PRESIDENT OBAMA: Well, it’s going to be a magnificent celebration and I’m really looking forward not just to being there myself, but to having the chance to take Michelle and the girls down there. You know, Malia and Sasha haven’t been down there. And for them to be able to see this place where, you know, at a crossroads in our history, the kind of America that we all believe in was championed and ultimately vindicated. That’s a powerful thing.

SYBIL: How great is that? That is powerful.

TOM: It is.

PRESIDENT OBAMA: Yeah.

TOM: How old were you? This was 50 years ago.

PRESIDENT OBAMA:  Yeah, I was three when this happened.

TOM: So when did you find out about Selma? And when did you realize its significance to our people?

PRESIDENT OBAMA: Well, I’ll tell you, it was really my mother when I was pretty young, six, seven, eight. You know, she would give me sort of children’s books about the civil rights movement. Or she played Mahalia Jackson songs. And just give me that sense of this great inheritance that we had. And that’s part of what, you know, I want to communicate to my girls but also to the country is, you know, this was a quintessentially American moment. America, at its best, is about its capacity for change. And not just denying problems, but taking them head on. And America at its best is also about ordinary people, citizens, we the people, making change.  And there are very few examples in American history, or human history, where that basic notion of, you know, maids, and Pullman porters and, you know, young white priests traveling from Massachusetts, and rabbis and just, you know, people without high office or great wealth.

TOM: Right.

PRESIDENT OBAMA: Just coming together and saying we’re going to stand up for what’s true and what’s right. And then to see the most powerful nation on earth change because of that.  That is, you know, that’s the thing that I think I want everybody to understand because so often, you know, during Black History Month our kids are watching, you know, Dr. King, the steps to the Lincoln Memorial,even the ‘I Have A Dream’ speech. It starts seeming very far away and very distant. And the great thing about, I think, the celebration tomorrow is for people to say, first of all, this was just yesterday, basically. It didn’t, it wasn’t, you know, way back in the past—this just happened. And the people who were there are still around.

TOM: Yeah.

PRESIDENT OBAMA: And you can talk to them. And they’ll tell you they were afraid. And they’ll tell you, you know, what it took for them to take a day off work or to take the risk that they might get hurt.

SYBIL: Or not be able to go to work.

PRESIDENT OBAMA: Or not to be able to go to work. And then to still be able to do that anyway. You know, that’s what’s inspiring, because what that means is everybody could do it.

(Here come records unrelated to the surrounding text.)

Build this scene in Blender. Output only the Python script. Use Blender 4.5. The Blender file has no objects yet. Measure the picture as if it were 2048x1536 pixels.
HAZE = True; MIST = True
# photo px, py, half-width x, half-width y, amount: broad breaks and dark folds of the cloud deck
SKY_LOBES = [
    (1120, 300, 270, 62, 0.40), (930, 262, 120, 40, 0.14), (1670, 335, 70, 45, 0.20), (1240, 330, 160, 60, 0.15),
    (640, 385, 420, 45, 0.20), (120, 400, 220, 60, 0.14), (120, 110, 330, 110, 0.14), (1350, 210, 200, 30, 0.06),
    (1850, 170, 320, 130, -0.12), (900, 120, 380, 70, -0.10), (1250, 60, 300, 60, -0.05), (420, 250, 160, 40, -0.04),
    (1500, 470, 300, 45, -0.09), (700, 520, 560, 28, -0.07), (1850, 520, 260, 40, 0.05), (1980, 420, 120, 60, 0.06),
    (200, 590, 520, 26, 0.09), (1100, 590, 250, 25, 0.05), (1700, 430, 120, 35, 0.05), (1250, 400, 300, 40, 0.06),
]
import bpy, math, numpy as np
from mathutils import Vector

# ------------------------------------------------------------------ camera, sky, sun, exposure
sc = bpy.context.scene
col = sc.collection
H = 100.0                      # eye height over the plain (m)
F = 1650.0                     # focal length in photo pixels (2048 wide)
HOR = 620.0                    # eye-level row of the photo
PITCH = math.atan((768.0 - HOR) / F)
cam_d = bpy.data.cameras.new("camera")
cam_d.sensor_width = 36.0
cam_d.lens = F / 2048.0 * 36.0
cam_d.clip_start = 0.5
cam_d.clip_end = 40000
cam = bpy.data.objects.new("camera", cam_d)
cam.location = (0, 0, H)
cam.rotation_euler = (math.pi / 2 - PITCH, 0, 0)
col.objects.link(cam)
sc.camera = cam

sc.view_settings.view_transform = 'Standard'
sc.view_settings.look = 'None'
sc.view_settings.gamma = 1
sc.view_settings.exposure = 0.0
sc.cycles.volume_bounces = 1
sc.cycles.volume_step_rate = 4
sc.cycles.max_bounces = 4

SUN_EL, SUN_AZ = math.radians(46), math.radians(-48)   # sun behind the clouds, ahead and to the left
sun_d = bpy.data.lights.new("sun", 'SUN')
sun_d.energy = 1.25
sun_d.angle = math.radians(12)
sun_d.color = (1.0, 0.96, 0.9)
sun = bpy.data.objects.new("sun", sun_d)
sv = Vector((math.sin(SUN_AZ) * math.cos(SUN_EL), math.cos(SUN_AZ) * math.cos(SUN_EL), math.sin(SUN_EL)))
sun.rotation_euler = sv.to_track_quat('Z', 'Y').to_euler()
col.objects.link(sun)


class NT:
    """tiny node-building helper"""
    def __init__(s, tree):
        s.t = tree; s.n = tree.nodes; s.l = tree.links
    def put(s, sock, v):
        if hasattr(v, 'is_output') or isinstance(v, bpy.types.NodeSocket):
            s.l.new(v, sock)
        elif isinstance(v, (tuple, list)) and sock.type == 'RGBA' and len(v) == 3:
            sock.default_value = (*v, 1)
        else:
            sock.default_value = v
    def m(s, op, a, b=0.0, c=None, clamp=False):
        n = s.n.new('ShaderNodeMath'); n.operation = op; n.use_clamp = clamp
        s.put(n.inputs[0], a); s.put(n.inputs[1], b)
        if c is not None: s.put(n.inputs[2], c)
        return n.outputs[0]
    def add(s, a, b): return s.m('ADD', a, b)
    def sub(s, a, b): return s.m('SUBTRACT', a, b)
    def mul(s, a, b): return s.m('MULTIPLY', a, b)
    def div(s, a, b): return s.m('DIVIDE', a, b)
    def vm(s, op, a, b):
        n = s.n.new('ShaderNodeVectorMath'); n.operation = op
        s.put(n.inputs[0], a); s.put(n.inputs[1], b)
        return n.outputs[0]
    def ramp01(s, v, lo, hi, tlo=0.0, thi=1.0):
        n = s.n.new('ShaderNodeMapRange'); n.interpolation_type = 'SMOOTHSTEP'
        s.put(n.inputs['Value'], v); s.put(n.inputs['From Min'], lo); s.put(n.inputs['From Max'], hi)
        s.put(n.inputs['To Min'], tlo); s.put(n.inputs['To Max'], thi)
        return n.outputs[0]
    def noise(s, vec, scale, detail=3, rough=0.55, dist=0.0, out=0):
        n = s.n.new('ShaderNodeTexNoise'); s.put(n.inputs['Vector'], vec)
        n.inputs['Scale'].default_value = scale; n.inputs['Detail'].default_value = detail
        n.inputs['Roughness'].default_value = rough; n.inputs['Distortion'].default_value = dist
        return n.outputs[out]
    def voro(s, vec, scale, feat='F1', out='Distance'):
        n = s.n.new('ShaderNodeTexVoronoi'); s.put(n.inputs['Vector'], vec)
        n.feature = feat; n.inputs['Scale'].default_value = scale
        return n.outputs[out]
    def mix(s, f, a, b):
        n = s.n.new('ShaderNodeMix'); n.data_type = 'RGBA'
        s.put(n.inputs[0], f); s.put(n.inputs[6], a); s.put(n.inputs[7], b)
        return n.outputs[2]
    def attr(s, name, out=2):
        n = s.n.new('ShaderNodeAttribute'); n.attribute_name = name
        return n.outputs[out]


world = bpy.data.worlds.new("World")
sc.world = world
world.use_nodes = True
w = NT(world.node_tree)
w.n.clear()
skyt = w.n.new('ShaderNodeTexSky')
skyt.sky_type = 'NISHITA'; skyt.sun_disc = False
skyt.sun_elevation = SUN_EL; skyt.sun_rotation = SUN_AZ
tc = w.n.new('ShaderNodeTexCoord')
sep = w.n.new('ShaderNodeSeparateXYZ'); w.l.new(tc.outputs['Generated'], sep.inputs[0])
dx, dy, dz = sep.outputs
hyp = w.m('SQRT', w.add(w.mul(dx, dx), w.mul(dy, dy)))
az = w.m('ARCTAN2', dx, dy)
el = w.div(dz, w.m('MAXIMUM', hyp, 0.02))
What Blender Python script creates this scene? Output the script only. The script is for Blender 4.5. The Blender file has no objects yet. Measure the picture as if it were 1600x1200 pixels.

TOM: You know, Mr. President, we as a people, we don’t talk about Selma enough.  And there are a lot of people who don’t …

SYBIL: Who are not just teenagers.

PRESIDENT OBAMA: I know.

TOM: And never heard this story.

PRESIDENT OBAMA: Yeah.

TOM: And this goes back to even back then, I’m from Tuskegee. On the last segment of the Selma Montgomery March, I was in Montgomery, which is only 40 miles away, at the St. Jude celebration where all the entertainers performed.  We had buses. Our parents didn’t go, because our parents worked, well, our parents worked for the government.

PRESIDENT OBAMA: Right.

TOM: And we didn’t have, all we had was Black radio. We didn’t have social media.

PRESIDENT OBAMA: Right, right.

TOM:  We didn’t have any of that to tell the story.

PRESIDENT OBAMA: Right.

TOM: And our parents, our parents really didn’t talk about it.  I knew what was happening, but I didn’t know the impact of what was going on till long after I left Tuskegee.